### [Raw data]
########################################
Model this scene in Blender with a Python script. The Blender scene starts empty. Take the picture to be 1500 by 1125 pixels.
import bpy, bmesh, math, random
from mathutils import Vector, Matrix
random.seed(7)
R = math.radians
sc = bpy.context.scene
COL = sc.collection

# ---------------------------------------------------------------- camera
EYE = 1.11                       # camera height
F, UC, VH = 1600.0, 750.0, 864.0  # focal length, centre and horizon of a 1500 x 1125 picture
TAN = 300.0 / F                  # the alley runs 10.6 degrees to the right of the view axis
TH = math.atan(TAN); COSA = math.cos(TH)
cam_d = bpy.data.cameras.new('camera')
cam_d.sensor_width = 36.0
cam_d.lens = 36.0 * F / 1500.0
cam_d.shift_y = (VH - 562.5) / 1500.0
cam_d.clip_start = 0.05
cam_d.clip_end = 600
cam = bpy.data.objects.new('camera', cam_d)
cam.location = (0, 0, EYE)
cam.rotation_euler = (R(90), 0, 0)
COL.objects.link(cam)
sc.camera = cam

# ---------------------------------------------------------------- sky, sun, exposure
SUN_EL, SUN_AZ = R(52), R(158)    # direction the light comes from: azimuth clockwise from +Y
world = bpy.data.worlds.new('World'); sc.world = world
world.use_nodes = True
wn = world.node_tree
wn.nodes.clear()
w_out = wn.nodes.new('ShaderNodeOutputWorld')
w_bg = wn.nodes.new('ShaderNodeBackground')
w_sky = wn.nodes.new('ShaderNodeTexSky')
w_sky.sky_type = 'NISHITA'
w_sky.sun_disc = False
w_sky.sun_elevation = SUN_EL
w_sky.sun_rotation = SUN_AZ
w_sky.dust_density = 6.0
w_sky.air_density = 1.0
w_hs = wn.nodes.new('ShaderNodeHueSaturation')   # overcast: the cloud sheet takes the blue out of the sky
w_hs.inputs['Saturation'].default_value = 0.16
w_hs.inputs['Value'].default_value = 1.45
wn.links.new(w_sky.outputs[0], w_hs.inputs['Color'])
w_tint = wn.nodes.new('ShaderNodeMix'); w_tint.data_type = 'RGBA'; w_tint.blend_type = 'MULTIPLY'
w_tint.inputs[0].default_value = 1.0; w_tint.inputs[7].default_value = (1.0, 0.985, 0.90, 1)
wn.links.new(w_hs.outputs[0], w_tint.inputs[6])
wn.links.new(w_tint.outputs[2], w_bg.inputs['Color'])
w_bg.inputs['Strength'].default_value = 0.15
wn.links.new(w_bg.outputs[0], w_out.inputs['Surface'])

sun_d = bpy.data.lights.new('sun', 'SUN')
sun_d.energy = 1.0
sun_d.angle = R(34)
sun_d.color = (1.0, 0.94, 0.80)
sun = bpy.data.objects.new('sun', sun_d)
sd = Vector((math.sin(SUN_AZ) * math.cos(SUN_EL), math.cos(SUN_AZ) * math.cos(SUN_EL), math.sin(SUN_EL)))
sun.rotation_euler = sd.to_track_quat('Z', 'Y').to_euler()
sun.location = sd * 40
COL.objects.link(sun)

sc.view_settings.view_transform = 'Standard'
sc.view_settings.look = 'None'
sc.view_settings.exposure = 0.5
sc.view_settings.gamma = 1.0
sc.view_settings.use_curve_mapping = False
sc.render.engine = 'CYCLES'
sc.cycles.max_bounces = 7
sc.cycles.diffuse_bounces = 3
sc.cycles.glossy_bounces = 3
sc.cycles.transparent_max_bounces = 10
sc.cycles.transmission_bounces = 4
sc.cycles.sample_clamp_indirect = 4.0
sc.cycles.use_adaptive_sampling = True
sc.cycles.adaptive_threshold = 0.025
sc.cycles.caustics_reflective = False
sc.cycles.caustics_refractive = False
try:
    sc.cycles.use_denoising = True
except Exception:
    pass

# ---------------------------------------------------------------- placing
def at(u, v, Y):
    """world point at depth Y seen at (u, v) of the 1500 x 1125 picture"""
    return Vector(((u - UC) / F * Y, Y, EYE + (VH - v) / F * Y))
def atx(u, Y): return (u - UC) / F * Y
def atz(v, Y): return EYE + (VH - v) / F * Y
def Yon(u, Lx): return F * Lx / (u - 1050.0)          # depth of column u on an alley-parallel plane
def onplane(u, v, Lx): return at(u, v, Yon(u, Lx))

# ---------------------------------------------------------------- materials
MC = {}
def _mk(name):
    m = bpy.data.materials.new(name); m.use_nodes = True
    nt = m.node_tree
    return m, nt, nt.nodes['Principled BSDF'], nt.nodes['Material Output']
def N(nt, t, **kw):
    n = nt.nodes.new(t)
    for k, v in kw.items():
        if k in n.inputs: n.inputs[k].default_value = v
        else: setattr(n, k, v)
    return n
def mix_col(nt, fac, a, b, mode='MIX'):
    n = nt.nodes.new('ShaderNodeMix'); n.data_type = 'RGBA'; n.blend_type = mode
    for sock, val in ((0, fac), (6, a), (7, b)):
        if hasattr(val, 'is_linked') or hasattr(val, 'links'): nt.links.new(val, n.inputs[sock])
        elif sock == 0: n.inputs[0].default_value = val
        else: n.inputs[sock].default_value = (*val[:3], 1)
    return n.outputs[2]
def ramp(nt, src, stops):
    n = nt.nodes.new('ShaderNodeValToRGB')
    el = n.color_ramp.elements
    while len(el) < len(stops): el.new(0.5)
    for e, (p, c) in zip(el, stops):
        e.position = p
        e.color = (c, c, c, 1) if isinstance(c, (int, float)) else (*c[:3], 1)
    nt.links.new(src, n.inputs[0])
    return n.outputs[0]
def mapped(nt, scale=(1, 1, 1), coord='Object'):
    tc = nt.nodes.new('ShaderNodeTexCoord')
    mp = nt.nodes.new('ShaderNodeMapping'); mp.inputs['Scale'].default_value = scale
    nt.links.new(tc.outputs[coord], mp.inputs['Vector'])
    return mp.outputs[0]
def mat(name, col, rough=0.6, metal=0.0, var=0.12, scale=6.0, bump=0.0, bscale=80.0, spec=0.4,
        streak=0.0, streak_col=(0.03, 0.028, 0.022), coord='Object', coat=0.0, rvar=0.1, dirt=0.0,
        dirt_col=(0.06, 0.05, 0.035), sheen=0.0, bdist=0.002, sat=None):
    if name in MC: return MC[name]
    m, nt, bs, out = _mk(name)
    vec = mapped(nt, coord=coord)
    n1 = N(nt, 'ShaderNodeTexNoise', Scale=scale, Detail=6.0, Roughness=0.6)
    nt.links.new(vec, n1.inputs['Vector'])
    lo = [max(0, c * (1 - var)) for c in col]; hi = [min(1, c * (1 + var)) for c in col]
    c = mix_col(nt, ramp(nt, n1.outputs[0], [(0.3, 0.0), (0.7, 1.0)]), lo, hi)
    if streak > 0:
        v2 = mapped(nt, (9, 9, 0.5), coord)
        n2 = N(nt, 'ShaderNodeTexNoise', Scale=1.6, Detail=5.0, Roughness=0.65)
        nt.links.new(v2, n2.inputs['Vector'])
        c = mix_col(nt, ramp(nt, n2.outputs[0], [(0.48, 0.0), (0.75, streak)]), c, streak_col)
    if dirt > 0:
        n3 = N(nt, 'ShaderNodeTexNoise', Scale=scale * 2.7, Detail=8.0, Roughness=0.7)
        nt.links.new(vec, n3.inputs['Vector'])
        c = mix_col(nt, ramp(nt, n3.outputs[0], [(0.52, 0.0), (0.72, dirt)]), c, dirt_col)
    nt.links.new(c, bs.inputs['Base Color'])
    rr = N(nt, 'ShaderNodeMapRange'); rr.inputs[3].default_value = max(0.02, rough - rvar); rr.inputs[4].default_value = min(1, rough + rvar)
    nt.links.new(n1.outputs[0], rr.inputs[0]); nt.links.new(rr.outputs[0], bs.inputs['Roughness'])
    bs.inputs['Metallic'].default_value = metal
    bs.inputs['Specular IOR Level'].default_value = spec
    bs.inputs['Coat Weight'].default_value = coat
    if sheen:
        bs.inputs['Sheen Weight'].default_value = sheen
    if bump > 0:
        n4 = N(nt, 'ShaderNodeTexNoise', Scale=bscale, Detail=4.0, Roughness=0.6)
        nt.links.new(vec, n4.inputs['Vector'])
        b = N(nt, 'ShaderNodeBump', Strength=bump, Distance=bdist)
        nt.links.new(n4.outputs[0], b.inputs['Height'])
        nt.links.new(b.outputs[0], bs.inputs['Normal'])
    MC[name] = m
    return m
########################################
A line counts if it holds the word "scene". Work out how many lines in the listing count, and give only that number.

### [Exercise response]
2